Pacific island organic inspectors leave Australia with new skills

By RJ Whitehead

- Last updated on GMT

Osea Rasea and Shane Tatua, who took part in the Nasaa training
Osea Rasea and Shane Tatua, who took part in the Nasaa training
Australia’s oldest organic certification authority last week has completed a training programme that it hopes will help support the fledgling organic sector in developing nations.

The National Association for Sustainable Agriculture, Australia (Nasaa) had invited organic inspectors from Fiji, Solomon Islands and three indigenous people representing the Anangu Pitjantjatjara Yankunytjatjara and Arnhem Lands to learn practices commonly used by Nasaa officials.  

General Manager Ben Copeman said the association was committed to achieving social justice outcomes that delivered real and tangible benefits to remote and developing regions.  

The training is designed to reduce the cost of certification within developing communities, empowering locals to take control of their industry and to create employment​,” he said.

The aim is to ultimately help to create sustainable, locally-owned businesses that will deliver long term economic benefits for remote, rural or underdeveloped indigenous communities in Australia and neighbouring Pacific countries​.”

Organic inspectors serve as the eyes and ears of producers, and examine the process of organic production, processing and handling by a business seeking organic certification.
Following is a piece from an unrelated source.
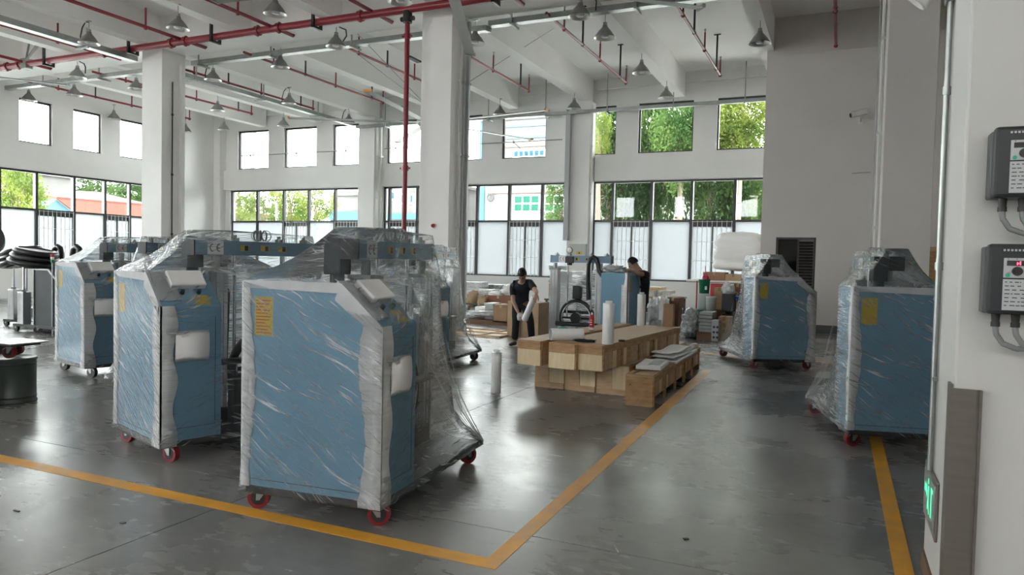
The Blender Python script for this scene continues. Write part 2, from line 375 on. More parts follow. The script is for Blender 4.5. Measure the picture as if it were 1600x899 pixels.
# left wall
wl = MB(); wl.box(XL-.3, XL, -10, YR, -.2, 1.05); wl.box(XL-.3, XL, -10, YR, 4.3, 5.22); wl.box(XL-.3, XL, -10, YR, 6.68, ZC+.3); wl.box(XL-.3, XL, 20.7, YR, 1.05, 4.3)
ul = [(-8.4,-7.2),(-6.4,-5.2),(-4.4,-3.2),(-2.4,-1.2),(-.4,.8),(1.6,2.8),(3.6,4.8),(5.6,6.8),(7.6, 8.8), (9.5, 10.7), (11.4, 12.5), (13.35, 14.5), (15.27, 16.39), (17.14, 18.23), (18.98, 20.1)]
ys = [-10] + [q for u in ul for q in u] + [YR]
for k in range(0, len(ys), 2): wl.box(XL-.3, XL, ys[k], ys[k+1], 5.22, 6.68)
wl.box(XL-.3, XL, -10, -8.8, 1.05, 4.3)
wall_left = struct(wl.build('wall_left', 'white_plaster'))
MB().box(XL, XL+.35, YR-.35, YR, 0, ZC).build('corner_pilaster', 'white_plaster', wall_left)
# side room block on the right, with its door opening
sr = MB(); sr.box(-1.83, -1.46, 19.39, 19.59, 0, ZC); sr.box(-.53, .95, 19.39, 19.59, 0, ZC); sr.box(-1.46, -.53, 19.39, 19.59, 2.36, ZC)
sr.box(.95, 1.75, 19.39, 19.59, 2.36, ZC); sr.box(1.75, 9, 19.39, 19.59, 0, ZC); sr.box(-1.83, -1.63, 19.59, YR, 0, ZC)
sr.box(-1.63, 9, 20.9, 21.1, 0, 3); sr.box(-1.63, 9, 19.59, 21.1, 2.9, 3.0)
struct(sr.build('wall_side_room', 'grey_plaster'))
MB().box(-1.2, .62, 19.375, 19.39, 6.92, 7.5).build('trim_2', 'grey_plaster').__setitem__('kind', 'structure')
bb = MB(); bb.box(-1.83, -1.5, 19.375, 19.39, 0, .2); bb.box(-.49, .9, 19.375, 19.39, 0, .2); bb.box(1.8, 9, 19.375, 19.39, 0, .2)
struct(bb.build('baseboard_side_room', 'dark_base_paint'))
struct(MB().box(-24.6, -1.85, YR-.012, YR, 0, .14).build('baseboard_rear', 'dark_base_paint'))
struct(MB().box(9, 9.2, -10, 19.6, 0, ZC).build('wall_right', 'grey_plaster'))
fw = MB()   # unseen front wall behind the camera, its openings invented to set the light
for a, b in ((-25, -22), (-19, 9)): fw.box(a, b, -10.2, -10, 0, 4.6)
fw.box(-25, 9, -10.2, -10, 4.6, 5.4)
for a in (-25, -20.2, -15.4, -10.6, -5.8, -1, 3.8): fw.box(a, a+3.3, -10.2, -10, 5.4, 7)
fw.box(-25, 9, -10.2, -10, 7, ZC)
struct(fw.build('wall_front', 'white_plaster'))
# near wall that ends the picture on the right
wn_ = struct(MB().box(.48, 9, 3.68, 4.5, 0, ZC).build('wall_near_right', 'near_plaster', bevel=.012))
MB().box(.468, .48, 3.9, 4.5, 0, .10).build('skirting', 'cardboard_brown', wn_)

# ceiling, beams, columns
ce = struct(MB().box(-25.3, 9.2, -10.3, 24.1, ZC, ZC+.25).build('ceiling', 'ceiling_plaster'))
for x in (-22.45, -19.5, -16.7, -13.55, -10.8, -8.0, -4.9, -1.85, 1.04, 4, 7):
    MB().box(x-.17, x+.17, 4.5, 13.72, 7.05, ZC).build('beam', 'ceiling_plaster', ce)
    if x < 2: MB().box(x-.17, x+.17, 14.48, YR-.1, 7.05, ZC).build('beam', 'ceiling_plaster', ce)
for y0, y1 in ((13.72, 14.48), (3.72, 4.48)):
    MB().box(-25, 9, y0, y1, 7.0, ZC).build('girder', 'ceiling_plaster', ce)
cols = []
for n, (x0, y0) in enumerate([(-17.2, 13.7), (-8.47, 13.7), (.62, 13.75), (-17.2, 23.3), (-8.5, 23.3), (-17.2, 3.7), (-8.5, 3.7)]):
    c = MB().box(x0, x0+.75, y0, y0+(.75 if n < 3 or n > 4 else .54), 0, 7.05).build('column', ['white_plaster', 'white_plaster', 'grey_plaster'][min(n, 2) if n < 3 else 0], bevel=.01)
    struct(c); cols.append(c)

# ---------------------------------------------------------------- windows
wcount = 0
def window(pts, z0, zt, z1, kinds, axis, plane):
    """row of panes: pts = mullion positions; kinds per panel: f frosted, g grille over an opening sash, c clear only"""
    global wcount; wcount += 1
    P = (lambda a, d, z: (a, plane+d, z)) if axis == 'x' else (lambda a, d, z: (plane-d, a, z))
    def bx(mb, a0, a1, d0, d1, q0, q1):
        p = P(a0, d0, q0); q = P(a1, d1, q1)
        return mb.box(min(p[0], q[0]), max(p[0], q[0]), min(p[1], q[1]), max(p[1], q[1]), q0, q1)
    w = bpy.data.objects.new('window_%d' % wcount, None); C.objects.link(w); w.location = P(pts[0], 0, z0); struct(w)
    loc = Vector(w.location)
    def pb(mb, name, m):
        mb.v = [tuple(Vector(v)-loc) for v in mb.v]; return mb.build(name, m, w)
    a0, a1 = pts[0], pts[-1]; t = .05
    fr = MB(); bx(fr, a0, a1, 0, .1, z0, z0+t); bx(fr, a0, a1, 0, .1, z1-t*1.3, z1); bx(fr, a0-.0, a0+t, 0, .1, z0, z1); bx(fr, a1-t, a1, 0, .1, z0, z1)
    pb(fr, 'frame', 'window_frame_dark')
    for p in pts[1:-1]: pb(bx(MB(), p-.045, p+.045, -.02, .12, z0+.02, z1-.02), 'mullion', 'window_frame_dark')
    if zt: pb(bx(MB(), a0+t, a1-t, 0.005, .105, zt-.035, zt+.035), 'transom', 'window_frame_dark')
    for i, k in enumerate(kinds):
        p0, p1 = pts[i]+.045, pts[i+1]-.045
        if not zt:
            pb(bx(MB(), p0, p1, .045, .053, z0+t, z1-t), 'pane', 'clear_glass'); continue
        pb(bx(MB(), p0, p1, .045, .053, zt+.035, z1-t), 'pane', 'clear_glass')
        if k == 'f': pb(bx(MB(), p0, p1, .045, .053, z0+t, zt-.035), 'frosted_pane', 'frosted_glass')
        else:
            pb(bx(MB(), p0, p1, .045, .053, z0+t, zt-.035), 'pane', 'frosted_glass')
            pb(bx(bx(MB(), p0, p1, .03, .075, zt-.19, zt-.035), (p0+p1)/2-.03, (p0+p1)/2+.03, .03, .07, z0+t, zt-.18), 'sash_frame', 'window_frame_dark')
            g = MB(); nb = max(4, round((p1-p0)/.155))
            for j in range(nb+1):
                a = p0+.02+(p1-p0-.04)*j/nb; bx(g, a-.008, a+.008, -.06, -.045, z0+.03, zt+.0)
            for zz in (z0+.08, z0+.7, z0+1.32, zt-.03): bx(g, p0, p1, -.046, -.034, zz-.008, zz+.008)
            tag(pb(g, 'security_grille', 'pvc_white'), 'pale security bars over the opening sash')
    return w
ZT, ZL, ZH = 3.05, 1.05, 4.4
window([-24.4, -22.93, -21.48, -20.15, -18.81, -17.5], ZL, ZT, ZH, 'ffgfg', 'x', YR+.1)
window([-16.4, -16.16, -14.88, -13.55, -12.29, -10.99, -9.7, -8.62], ZL, ZT, ZH, 'fgfgfgf', 'x', YR+.1)
window([-7.78, -7.1, -5.76, -4.44, -3.08, -1.85], ZL, ZT, ZH, 'fgfgf', 'x', YR+.1)
window([-8.8, -7.3, -5.8, -4.3, -2.8, -1.4, 0, 1.5, 3, 4.5, 6, 7.3, 8.6, 9.9, 11.1, 12.3, 13.5, 14.7, 15.9, 17.24, 18.44, 19.48, 20.7], ZL, 2.99, 4.3, 'fgfgfgfggfgfgfgfgfgfgf', 'y', XL-.1)
for a, b in up: window([a, b], 5.3, None, 6.96, 'c', 'x', YR+.1)
for a, b in ul: window([a, b], 5.22, None, 6.68, 'c', 'y', XL-.1)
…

Their work includes inspecting farms, horticultural land and livestock, as well as buildings and equipment, contamination risks, pest management, and sales and production records.

With no official training programmes available through further education or other government providers [in Australia], our training provides opportunities for people to develop a career as an organic inspector or provide a strong background understanding for employment in other services in the industry​,” Copeman added.

Nasaa is Australia’s longest serving organic certifier and is committed to developing the organic industry both in Australia and internationally, including in remote communities and developing nations​.  

“In addition to the inspector’s technical knowledge, the training will also help develop organisational skills for coordinating inspections and travel preparations, oral communication skills and written communication skills for drafting reports​. 

For organic producers and business owners, the training helps participants to better understand the role that standards and auditing plays in providing integrity to the certification system​.”